Dans le bas-côté nord, qui est ancien, un autel en marbre, surmonté d'une statue dorée de Notre-Dame de Lourdes, est plaqué contre le mur et forme la chapelle de la Sainte-Vierge. A droite et à gauche, contre le mur, statuettes de Sainte-Marie Madeleine et de Sainte-Monique. Contre le mur, vers le premier pilier, statue de Saint-François d'Assise, confessionnal et statue du bienheureux J. Gabriel Perboyre.

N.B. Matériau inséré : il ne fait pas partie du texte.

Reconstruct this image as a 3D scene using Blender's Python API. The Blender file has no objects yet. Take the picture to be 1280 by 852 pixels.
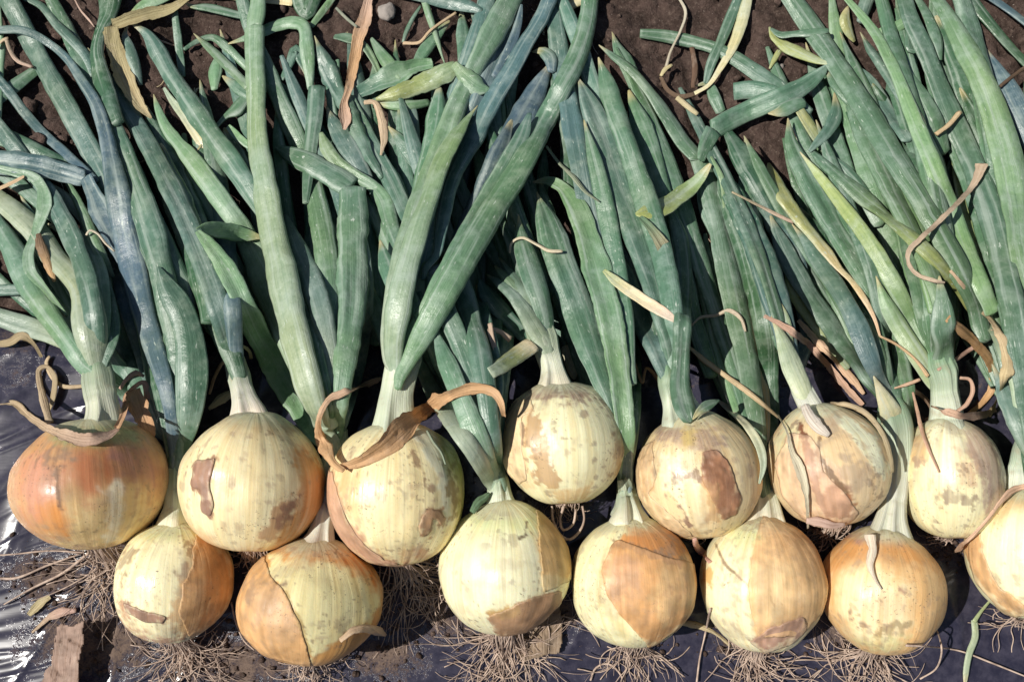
import bpy, math, random
import numpy as np
from mathutils import Vector

# ------------------------------------------------------------------ camera, sky, sun, exposure
S = bpy.context.scene
random.seed(7)
rng = np.random.default_rng(7)
F_PX = 1155.0                       # focal length in photo pixels (photo is 1280 x 852)
TILT = math.radians(13.0)           # camera leans back from straight down
DIST = 0.563
AIM = np.array([0.0, 0.0, 0.0])
cam_d = bpy.data.cameras.new('camera')
cam = bpy.data.objects.new('camera', cam_d)
S.collection.objects.link(cam)
CAM = AIM + DIST * np.array([0.0, -math.sin(TILT), math.cos(TILT)])
cam.location = CAM
cam.rotation_euler = (TILT, 0, 0)
cam_d.sensor_width = 36.0
cam_d.lens = 36.0 * F_PX / 1280.0
cam_d.clip_start = 0.01
cam_d.clip_end = 500.0
S.camera = cam

SUN_EL = math.radians(53.0)
SUN_AZ = math.radians(188.0)        # direction towards the sun, counter-clockwise from +X
world = bpy.data.worlds.new("World")
S.world = world
world.use_nodes = True
wn, wl = world.node_tree.nodes, world.node_tree.links
wn.clear()
wo = wn.new('ShaderNodeOutputWorld'); wb = wn.new('ShaderNodeBackground'); sk = wn.new('ShaderNodeTexSky')
sk.sky_type = 'NISHITA'; sk.sun_disc = False
sk.sun_elevation = SUN_EL
sk.sun_rotation = math.radians(90.0) - SUN_AZ
wb.inputs['Strength'].default_value = 0.05
wl.new(sk.outputs[0], wb.inputs[0]); wl.new(wb.outputs[0], wo.inputs[0])
sun_d = bpy.data.lights.new('sun', 'SUN')
sun_d.energy = 4.9
sun_d.angle = math.radians(0.5)
sun_d.color = (1.0, 0.955, 0.88)
sun = bpy.data.objects.new('sun', sun_d)
S.collection.objects.link(sun)
sdir = Vector((math.cos(SUN_EL) * math.cos(SUN_AZ), math.cos(SUN_EL) * math.sin(SUN_AZ), math.sin(SUN_EL)))
sun.rotation_euler = sdir.to_track_quat('Z', 'Y').to_euler()
sun.location = (-1, 0, 2)
S.view_settings.view_transform = 'Standard'
S.view_settings.look = 'None'
S.view_settings.gamma = 1.0
S.view_settings.exposure = 0.04
S.cycles.max_bounces = 5
S.cycles.use_denoising = True

# ------------------------------------------------------------------ pixel <-> place
ct, st = math.cos(TILT), math.sin(TILT)
R_ = np.array([1.0, 0, 0]); U_ = np.array([0, ct, st]); Fw = np.array([0, st, -ct])

def place(px, py, z):
    """points of the world that lie at height z on the sight lines through photo pixels"""
    px = np.asarray(px, float); py = np.asarray(py, float); z = np.asarray(z, float)
    a = (px - 640.0) / F_PX; b = -(py - 426.0) / F_PX
    d = a[..., None] * R_ + b[..., None] * U_ + Fw
    t = (z - CAM[2]) / d[..., 2]
    return CAM + d * t[..., None]

def depth(P):
    return (P - CAM) @ Fw

def project(P):
    d = P - CAM
    w = d @ Fw
    return 640 + F_PX * (d @ R_) / w, 426 - F_PX * (d @ U_) / w

# ------------------------------------------------------------------ noise
def _h(ix, iy, iz, seed):
    n = (ix * 374761393 + iy * 668265263 + iz * 2147483647 + seed * 974711) & 0xFFFFFFFF
    n = ((n ^ (n >> 13)) * 1274126177) & 0xFFFFFFFF
    n = n ^ (n >> 16)
    return (n & 0xFFFF) / 65535.0

def vnoise(P, seed=0):
    P = np.asarray(P, float)
    i = np.floor(P).astype(np.int64); f = P - i; f = f * f * (3 - 2 * f)
    r = 0
    for dx in (0, 1):
        wx = f[..., 0] if dx else 1 - f[..., 0]
        for dy in (0, 1):
            wy = f[..., 1] if dy else 1 - f[..., 1]
            for dz in (0, 1):
                wz = f[..., 2] if dz else 1 - f[..., 2]
                r = r + wx * wy * wz * _h(i[..., 0] + dx, i[..., 1] + dy, i[..., 2] + dz, seed)
    return r * 2 - 1

ROT = np.array([[.36, .48, -.8], [-.8, .60, 0], [.48, .64, .6]])
def fbm(P, seed=0, o=4):
    r = 0; a = 1.0; t = 0
    for k in range(o):
        r = r + a * vnoise(P * 2 ** k + k * 5.3, seed + k); t += a; a *= .5; P = P @ ROT
    return r / t

def sstep(a, b, x):
    t = np.clip((x - a) / (b - a), 0, 1)
    return t * t * (3 - 2 * t)

def xyz(x, y, z=0.0):
    return np.stack([x, y, np.broadcast_to(z, np.shape(x)) + 0 * x], -1)

# ------------------------------------------------------------------ objects
def link(o):
    S.collection.objects.link(o); return o

def make_mesh(name, V, Q, mat, parent=None, col=None, uv=None, smooth=True, tri=None):
    """Q: (n,4) quads, tri: (m,3) triangles"""
    me = bpy.data.meshes.new(name)
    V = np.asarray(V, np.float32)
    off = np.array(parent.location, np.float32) if parent is not None and parent.type == 'EMPTY' else None
    if parent is not None and parent.type != 'EMPTY':
        off = np.array(parent.parent.location, np.float32) if parent.parent else None
    if off is not None: V = V - off
    Q = np.asarray(Q, np.int32).reshape(-1, 4)
    tri = np.zeros((0, 3), np.int32) if tri is None else np.asarray(tri, np.int32).reshape(-1, 3)
    me.vertices.add(len(V)); me.vertices.foreach_set('co', V.ravel())
    nl = Q.size + tri.size
    me.loops.add(nl)
    li = np.concatenate([Q.ravel(), tri.ravel()]).astype(np.int32)
    me.loops.foreach_set('vertex_index', li)
    me.polygons.add(len(Q) + len(tri))
    ls = np.concatenate([np.arange(len(Q)) * 4, Q.size + np.arange(len(tri)) * 3]).astype(np.int32)
    me.polygons.foreach_set('loop_start', ls)
    me.update(calc_edges=True)
    if smooth: me.polygons.foreach_set('use_smooth', np.ones(len(me.polygons), bool))
    if col is not None:
        at = me.color_attributes.new('Col', 'FLOAT_COLOR', 'POINT')
        c = np.ones((len(V), 4), np.float32); c[:, :3] = np.clip(col, 0, 1)
        at.data.foreach_set('color', c.ravel())
    if uv is not None:
        ul = me.uv_layers.new(name='UVMap')
        ul.data.foreach_set('uv', np.asarray(uv, np.float32)[li].ravel())
    me.materials.append(mat)
    me.validate()
    o = link(bpy.data.objects.new(name, me))
    if parent is not None: o.parent = parent
    return o

def tag(o, label=None, cat=None, group=None, kind=None):
    if label: o['label'] = label
    if cat: o['category'] = cat
    if group: o['group'] = group
    if kind: o['kind'] = kind
    return o

def join(parts):
    """(V,Q,T,col,uv) tuples -> one"""
    Vs, Qs, Ts, Cs, Us = [], [], [], [], []; n = 0
    for V, Q, T, C, U in parts:
        Vs.append(V); Qs.append(np.asarray(Q, int).reshape(-1, 4) + n)
        Ts.append(np.asarray(T, int).reshape(-1, 3) + n); Cs.append(C); Us.append(U); n += len(V)
    return np.concatenate(Vs), np.concatenate(Qs), np.concatenate(Ts), np.concatenate(Cs), np.concatenate(Us)

# ------------------------------------------------------------------ materials
class NT:
    def __init__(s, name):
        s.m = bpy.data.materials.new(name); s.m.use_nodes = True
        s.n = s.m.node_tree.nodes; s.l = s.m.node_tree.links; s.n.clear()
        s.out = s.n.new('ShaderNodeOutputMaterial'); s.b = s.n.new('ShaderNodeBsdfPrincipled')
        s.l.new(s.b.outputs[0], s.out.inputs[0])
    def node(s, t, **k):
        x = s.n.new(t)
        for a, v in k.items():
            if a.startswith('i_'): x.inputs[a[2:].replace('_', ' ')].default_value = v
            else: setattr(x, a, v)
        return x
    def noise(s, vec, scale, detail=3, rough=.5, sx=None):
        if sx is not None:
            mp = s.node('ShaderNodeMapping'); mp.inputs['Scale'].default_value = sx
            s.l.new(vec, mp.inputs['Vector']); vec = mp.outputs[0]
        x = s.node('ShaderNodeTexNoise'); x.inputs['Scale'].default_value = scale
        x.inputs['Detail'].default_value = detail; x.inputs['Roughness'].default_value = rough
        s.l.new(vec, x.inputs['Vector']); return x.outputs['Fac']
    def ramp(s, v, a, b, va=0.0, vb=1.0):
        x = s.node('ShaderNodeMapRange'); x.interpolation_type = 'SMOOTHSTEP'
        x.inputs['From Min'].default_value = a; x.inputs['From Max'].default_value = b
        x.inputs['To Min'].default_value = va; x.inputs['To Max'].default_value = vb
        s.l.new(v, x.inputs['Value']); return x.outputs[0]
    def math(s, op, a, b):
        x = s.node('ShaderNodeMath', operation=op)
        for i, v in enumerate((a, b)):
            if isinstance(v, (int, float)): x.inputs[i].default_value = v
            else: s.l.new(v, x.inputs[i])
        return x.outputs[0]
    def mix(s, f, a, b, mode='MIX'):
        x = s.node('ShaderNodeMix', data_type='RGBA', blend_type=mode)
        for sock, v in ((x.inputs[0], f), (x.inputs[6], a), (x.inputs[7], b)):
            if isinstance(v, (int, float)): sock.default_value = v
            elif isinstance(v, tuple): sock.default_value = (*v, 1) if len(v) == 3 else v
            else: s.l.new(v, sock)
        return x.outputs[2]
    def bump(s, h, dist, strength=1.0, prev=None):
        x = s.node('ShaderNodeBump'); x.inputs['Distance'].default_value = dist
        x.inputs['Strength'].default_value = strength
        s.l.new(h, x.inputs['Height'])
        if prev is not None: s.l.new(prev, x.inputs['Normal'])
        return x.outputs[0]
    def put(s, k, v):
        if isinstance(v, (int, float, tuple)): s.b.inputs[k].default_value = v
        else: s.l.new(v, s.b.inputs[k])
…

Les clefs de voûte, en partant de l'autel, supportent la 1re une fleur de lys, la 2e une étoile, la 3e un cœur, la 4e un épanouissement de feuilles. Sur la large porte de sortie à deux battants dans le fonds (sic) même de l'église, en forme de clef de voûte faisant face à l'autel, les attributs de maçon-compagnon avec l'exergue : Jos. Lespessailles, entrepreneur.

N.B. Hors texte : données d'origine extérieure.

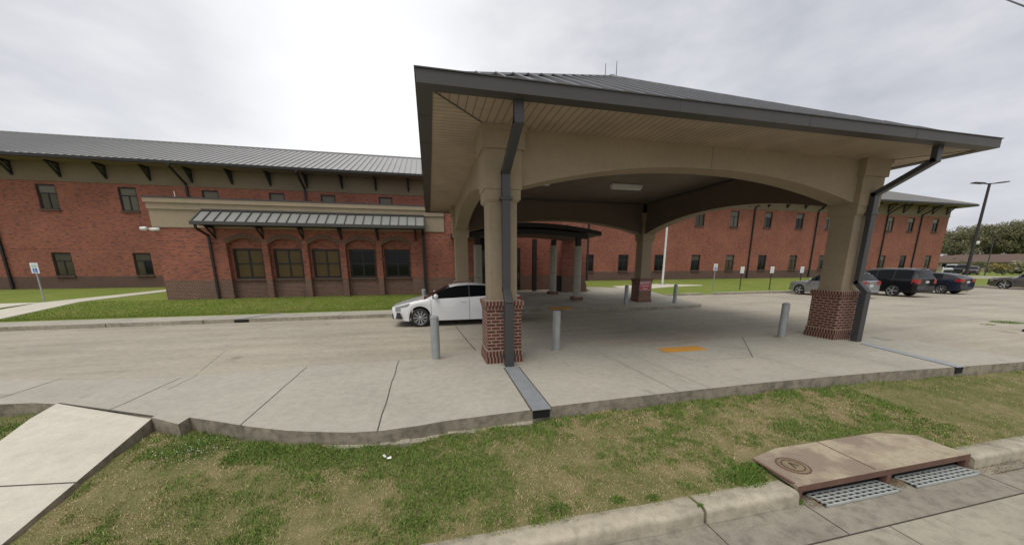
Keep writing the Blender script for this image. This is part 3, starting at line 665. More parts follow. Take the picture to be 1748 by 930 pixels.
ga=MB(); ga.quad((ax0,ye+.02,4.26),(ax0,YW-.06,4.26),(ax1,YW-.06,4.26),(ax1,ye+.02,4.26)); ga.build('soffit',M['bronze'],aw)
for x in (-10.95,-8.72,-6.76,-4.80,-2.84,-.72): 
    m=MB(); m.box(x-.04,YW-.08,3.62,x+.04,YW-.002,4.2); m.box(x-.04,YW-.8,4.16,x+.04,YW-.002,4.25); m.bar((x,YW-.05,3.7),(x,YW-.72,4.18),.06,.06); m.build('bracket',M['bronze'],aw)
downspout(aw,-11.22,ye-.02,4.26,YW-.08,3.78,.5,.10); 
m=MB(); m.box(-.36,YW-.20,.5,-.20,YW-.05,4.1); m.bar((-.28,ye-.02,4.24),(-.28,YW-.12,4.0),.12,.1); m.build('downspout',M['bronze'],aw)
# floodlight/camera at the wing corner
sc_=empty('security_light',(-13.5,21.86,4.06),'white twin-headed floodlight under the left end of the beige cornice','floodlight')
m=MB(); m.box(-.06,-.12,-.03,.06,-.02,.07); m.tube([(0,-.1,.02),(-.1,-.3,0)],.025,8); m.build('mount',M['white_metal'],sc_)
m=MB(); m.lathe([(.001,0),(.08,0),(.10,.22),(.085,.25),(.001,.25)],14,0,'x',(-.42,-.3,.0)); m.build('lamp_head',M['white_metal'],sc_)
m=MB(); m.lathe([(.001,0),(.07,0),(.085,.36),(.001,.38)],14,0,'x',(-.02,-.3,-.03)); m.build('lamp_head',M['white_metal'],sc_)
# ------------------------------------------------------------------ curved entrance canopy
ec=empty('entrance_canopy',(0,0,0),'dark curved metal canopy on round concrete posts before the entrance','canopy')
def arcz(x,zc,ze_,c=5.45,h=4.15): return zc-(zc-ze_)*((x-c)/h)**2
def arc_slab(name,x0,x1,y0,y1,zc,ze_,th,mat,c=5.45,h=4.15,bot=None):
    m=MB(); N=24; X=np.linspace(x0,x1,N+1)
    for i in range(N+1): 
        pass
    V=[]
    for x in X:
        z=arcz(x,zc,ze_,c,h); V+= [(x,y0,z-th),(x,y0,z),(x,y1,z),(x,y1,z-th)]
    Fq=[]
    for i in range(N):
        for k in range(4): Fq.append((i*4+k,(i+1)*4+k,(i+1)*4+(k+1)%4,i*4+(k+1)%4))
    Fq+=[(0,1,2,3),(N*4+3,N*4+2,N*4+1,N*4)]
    m.add(V,Fq); return m.build(name,mat,ec)
arc_slab('curved_roof',1.35,9.55,18.35,21.88,4.42,4.02,.22,M['bronze'])
arc_slab('curved_beam',1.9,8.85,18.62,18.82,4.12,3.78,.26,M['bronze'])
arc_slab('curved_soffit',1.9,8.85,18.82,21.88,3.98,3.66,.05,M['ceiling'])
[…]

Dans le bas côté midi, qui date de l'agrandissement de l'église en 1868, contre le mur, autel en marbre de St-Joseph, surmonté d'une statue de ce saint. Toujours contre le mur, à droite et à gauche, statuettes de St Louis et de Ste Élisabeth. Contre le mur extérieur, en allant vers le fond de l'église, statue de St Vincent de Paul, banc de l'œuvre, confessionnal, statue de St Barthélemy, fonts baptismaux avec tableau représentant le baptême de Notre-Seigneur par St Jean-Baptiste. Comme clefs de voûte, en allant de l'autel vers la porte du fond : 1° initiales enlacées de St Barthélemy ; 2° armoiries de Pie IX ; 3° armoiries de Mgr Epivent ; 4° attributs sacerdotaux entourés du nom du curé, au moment de la restauration, Théodore Étienne Destribats. Sur la porte de sortie, à deux battants, une clef de voûte portant le marteau et le ciseau du sculpteur.
A l'intérieur des piliers, sous les travées : 1er pilier, statue de Jeanne d'Arc. Trois petits lustres dorés sont suspendus sous l'ogive de chaque côté entre la nef et les bas côtés. Le chemin de croix est peint sur toile et d'assez bon goût.

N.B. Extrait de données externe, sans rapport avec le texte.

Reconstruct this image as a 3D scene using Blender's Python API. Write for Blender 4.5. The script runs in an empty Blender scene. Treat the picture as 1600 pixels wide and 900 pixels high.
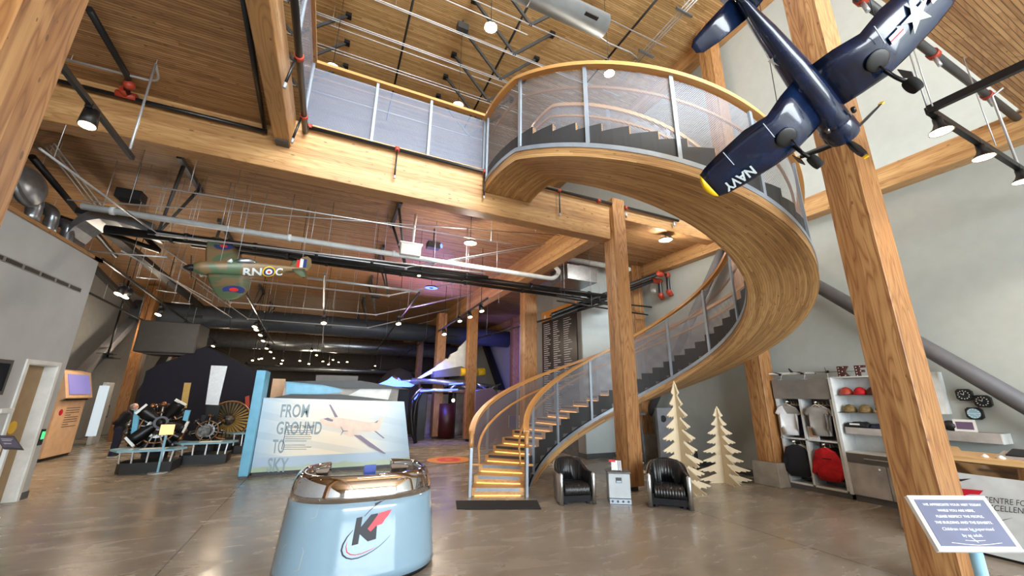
import bpy, bmesh, math, random
from mathutils import Vector, Matrix, Euler
random.seed(7)
PI = math.pi
SC = bpy.context.scene
COL = SC.collection
V = Vector

# ---------------------------------------------------------------- camera
F_PX, PITCH, YAW, ROLL, CAM_H = 606.0, math.radians(15.4), math.radians(24.6), math.radians(-0.6), 1.6
_fw = V((math.sin(YAW)*math.cos(PITCH), math.cos(YAW)*math.cos(PITCH), math.sin(PITCH)))
_rt = V((math.cos(YAW), -math.sin(YAW), 0))
_up = _rt.cross(_fw)
_r2 = _rt*math.cos(ROLL) - _up*math.sin(ROLL)
_u2 = _up*math.cos(ROLL) + _rt*math.sin(ROLL)
EYE = V((0, 0, CAM_H))
cam_d = bpy.data.cameras.new('camera'); cam = bpy.data.objects.new('camera', cam_d); COL.objects.link(cam)
cam_d.sensor_width = 36; cam_d.lens = F_PX/1600*36; cam_d.clip_start = 0.05; cam_d.clip_end = 200
cam.matrix_world = Matrix(((_r2.x, _u2.x, -_fw.x, 0), (_r2.y, _u2.y, -_fw.y, 0), (_r2.z, _u2.z, -_fw.z, CAM_H), (0, 0, 0, 1)))
SC.camera = cam

def ray(x, y):
    return _r2*((x-800)/F_PX) - _u2*((y-450)/F_PX) + _fw
def at(x, y, X=None, Y=None, Z=None):
    """where the sight line through a photo point meets a real plane of the building"""
    d = ray(x, y)
    if X is not None: t = X/d.x
    elif Y is not None: t = Y/d.y
    else: t = (Z-CAM_H)/d.z
    return EYE + d*t

# ---------------------------------------------------------------- world, exposure
W = bpy.data.worlds.new('daylight'); SC.world = W; W.use_nodes = True
nt = W.node_tree; nt.nodes.clear()
wo = nt.nodes.new('ShaderNodeOutputWorld'); bg = nt.nodes.new('ShaderNodeBackground')
tc = nt.nodes.new('ShaderNodeTexCoord'); sp = nt.nodes.new('ShaderNodeSeparateXYZ'); cr = nt.nodes.new('ShaderNodeValToRGB')
nt.links.new(tc.outputs['Generated'], sp.inputs[0]); nt.links.new(sp.outputs['Z'], cr.inputs[0])
cr.color_ramp.elements[0].position = 0.0; cr.color_ramp.elements[0].color = (0.42, 0.42, 0.40, 1)
cr.color_ramp.elements[1].position = 0.12; cr.color_ramp.elements[1].color = (0.80, 0.92, 1.0, 1)
nt.links.new(cr.outputs[0], bg.inputs[0]); bg.inputs[1].default_value = 6.5
nt.links.new(bg.outputs[0], wo.inputs[0])
SC.view_settings.view_transform = 'Standard'; SC.view_settings.look = 'None'
SC.view_settings.gamma = 1; SC.view_settings.use_curve_mapping = False
SC.view_settings.exposure = 0.50
cy = SC.cycles
cy.use_denoising = True
cy.max_bounces = 9; cy.diffuse_bounces = 5; cy.glossy_bounces = 4; cy.transmission_bounces = 5; cy.transparent_max_bounces = 24
cy.caustics_reflective = False; cy.caustics_refractive = False
cy.sample_clamp_indirect = 6
try: cy.blur_glossy = 0.5
except Exception: pass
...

Un clocher monumental à larges assises, et en pierres de taille jusqu'au sommet, s'élève au-dessus de la première travée de l'église, à l'ouest, et abrite trois cloches dont deux sont de belle dimension. Sur la grande cloche, on lit : Sanctus Bartholomœus. M. Lestage Dominique, curé. M. Tartas, maire, 1847. Parrain : M. Maque Jacques ; marraine : Mme Lasserre Jeanne, à Chambret. Sur la seconde cloche, ont lit : Sancta Maria. M. Lestage Dominique, curé. M. Tartas Guillaume, maire, 1847. Parrain : M. Boré Jean, à Chambret ; marraine : Mme Bonnan Marguerite, à Pinache. Augustin Martin, fondeur. On sait que ces deux cloches furent fondues au pied même du clocher de Rion. La troisième cloche, au son argentin, au bronze un peu fruste, est de petite taille, mais elle a bravé les ans puisqu'elle porte en caractères du XVe siècle les mots : Ave Maria gratia plena Dns. Cette cloche est certainement une des plus anciennes, sinon la plus ancienne du diocèse d'Aire. M. Dufourcet, qui en parle dans son Aquitaine historique et monumentale, a mal lu la fin de l'inscription. Ce qu'il croit les trois initiales S.N.C. n'est autre chose que la continuation de la salutation angélique, c'est à dire Dominus, ou Dns suivant l'abbréviation (sic) usitée au Moyen Age. Une lecture attentive faite sur place ne nous laisse aucun doute à cet égard.
[...] Un revenant, M. Alaux, suscita un gros procès en 1877. Il réclamait 1335 fr. 80 c. d'honoraires. Le conseil déblatéra copieusement contre cet architecte qui, sur les 87.624 fr. 54 c. qu'avait coûtés l'église, avait déjà reçu 4.500 fr. d'honoraires, soit 138 fr. de plus qu'il ne lui était dû. Pourquoi mettre 4 ans à réclamer ? On lui propose 600 fr. à titre de transaction. L'affaire fut portée au conseil de préfecture et, de là au Conseil d’État. Ce dernier condamna la commune de Rion à payer 2.203 fr. 93, en ce compris les intérêts et les frais de procédure, tant il est vrai qu'un mauvais arrangement vaut mieux que le meilleur des procès, au dire d'un proverbe gascon. Le 8 novembre 1881, le conseil votait la somme sans mot dire."